S.B.M. – Le gouvernement veut une économie innovante. Il devient évident que pour innover, les grandes entreprises ont besoin des jeunes pousses.
D.B. – Le profil des accélérés de Start-Up Chile change. Expliquez-nous.
S.B.M. – Pour répondre à l’intérêt des grandes sociétés pour les jeunes pousses, nous accueillons davantage d’entrepreneurs qui développent des solutions B2B plutôt que B2C. Les premières années, 80 % de nos diplômés développaient des solutions pour les consommateurs (B2C).

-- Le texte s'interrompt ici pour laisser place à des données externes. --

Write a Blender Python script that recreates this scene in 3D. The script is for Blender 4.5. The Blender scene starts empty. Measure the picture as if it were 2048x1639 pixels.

Aujourd’hui, 70 % se concentrent sur des produits et des services pour les entreprises.
D.B. – Il y a beaucoup d’accélérateurs dans le monde. La recette du succès doit être connue…
S.B.M. – En fait, non. Les accélérateurs expérimentent peu, ils reproduisent tous la même formule et le même type d’ateliers. Et il existe très peu d’analyse rigoureuse de l’efficacité des interventions des programmes d’accélération. Le livre Accelerators, de Mike Wright, fait exception. Pour notre part, Harvard a fait une étude de cas avec Start-Up Chile. Nous avons travaillé avec Stanford, Harvard et l’Université pontificale catholique du Chili. Et nous amorçons une collaboration avec le MIT.
D.B. – Quel est le mythe principal lié aux programmes d’accélération ?
S.B.M. – Que l’argent fait la différence. Les interactions humaines (mentorat individuel et comité «aviseur») influencent davantage le succès des jeunes pousses que le financement que leur offrent les accélérateurs.